Pays d’origine : Croatie, Suisse, Allemagne, Finlande
Réalisatrice : Anja Kofmel
Genre : Documentaire
Titre Original : Chris the Swiss
Durée : 1h25


Chris the Swiss prend la forme d’un documentaire particulièrement percutant. Anja Kofmel, la réalisatrice, nous livre son enquête concernant l’élucidation des circonstances entourant l’assassinat de son cousin, Christian, dit Chris. Au début des années 1990, ce journaliste suisse de 26 ans part couvrir les affrontements en Yougoslavie. Sur place, découvrant cette « guerre sale », le jeune homme décide de s’impliquer davantage que ne le ferait un « simple journaliste ». Il s’engage alors dans un groupe militaire, côté croate. Il ne reviendra jamais en Suisse.
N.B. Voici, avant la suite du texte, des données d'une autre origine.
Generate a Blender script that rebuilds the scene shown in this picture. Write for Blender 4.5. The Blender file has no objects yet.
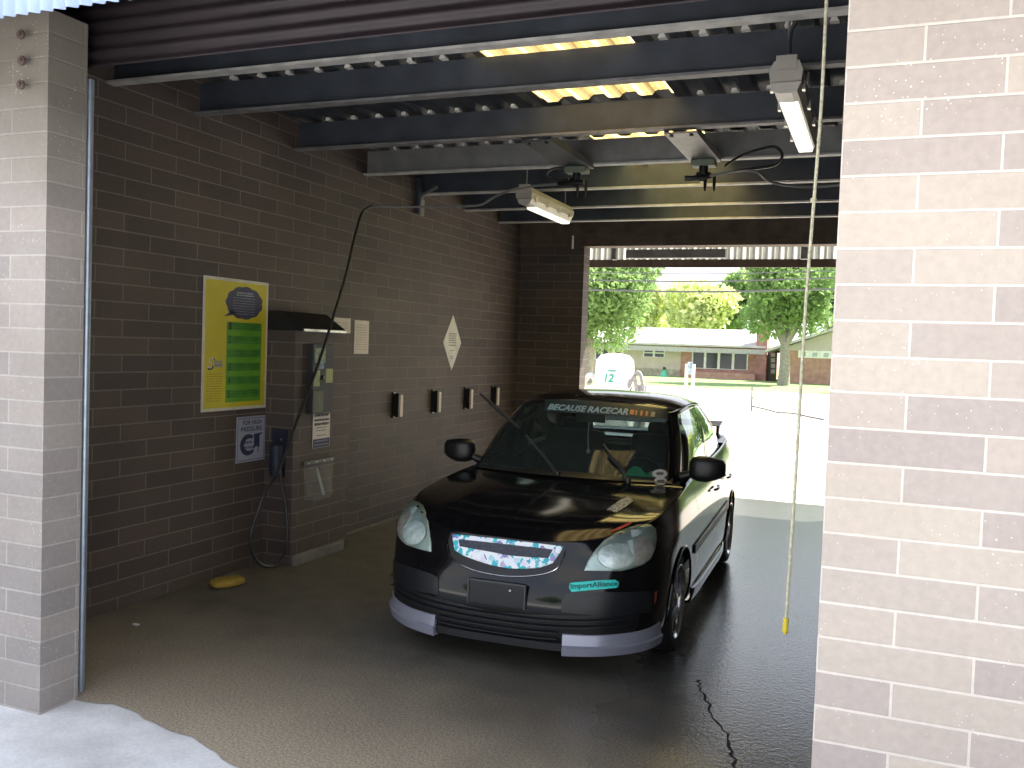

Ce conflit, bien que très proche de nous à la fois temporellement et géographiquement, possède aujourd’hui encore de nombreuses zones d’ombres, tout comme l’histoire particulière de Chris.

Le film est composé à la fois d’images animées, en noir et blanc, de très belle facture et d’archives ; photographies ou vidéos de Chris quelque temps avant sa mort, ainsi que des interviews contemporaines de personnes ayant côtoyé le journaliste à cette époque. Anja Kofmel nous propose donc littéralement de la suivre, presque « en direct », dans son enquête et ses recherches. Les éléments s’assemblent, une ligne du temps prend peu à peu forme, les visages aperçus sur les photographies ou vidéos prennent peu à peu de la consistance. Ce sont ces événements, mis ensemble, qui prennent vie sous nos yeux sous forme de dessins animés.

Chris the Swiss n’est pas véritablement un documentaire sur la guerre serbo-croate, c’est un documentaire d’enquête sur le destin d’un homme, prenant ses racines dans ce conflit. Indéniablement, un aspect extrêmement personnel se dégage, mais c’est justement ce dernier qui permet d’orienter le métrage vers de plus larges conclusions. En effet, bien qu’il s’agisse des circonstances particulières entourant la mort d’un homme, face à l’immensité de meurtres perpétrés durant le conflit, l’on comprend aisément que c’est cette vie, plus d’autres et leurs imbrications qui créent un tout. Les témoignages recueillis esquissent le profil d’un seul homme, mais dont les actions et conséquences ont trait à des circonstances plus globales. C’est grâce à ces révélations que l’on comprend des implications plus générales (politiques ou religieuses, notamment). En d’autres termes, la petite histoire rejoint la grande Histoire ; l’individualité n’est pas si individuelle que cela.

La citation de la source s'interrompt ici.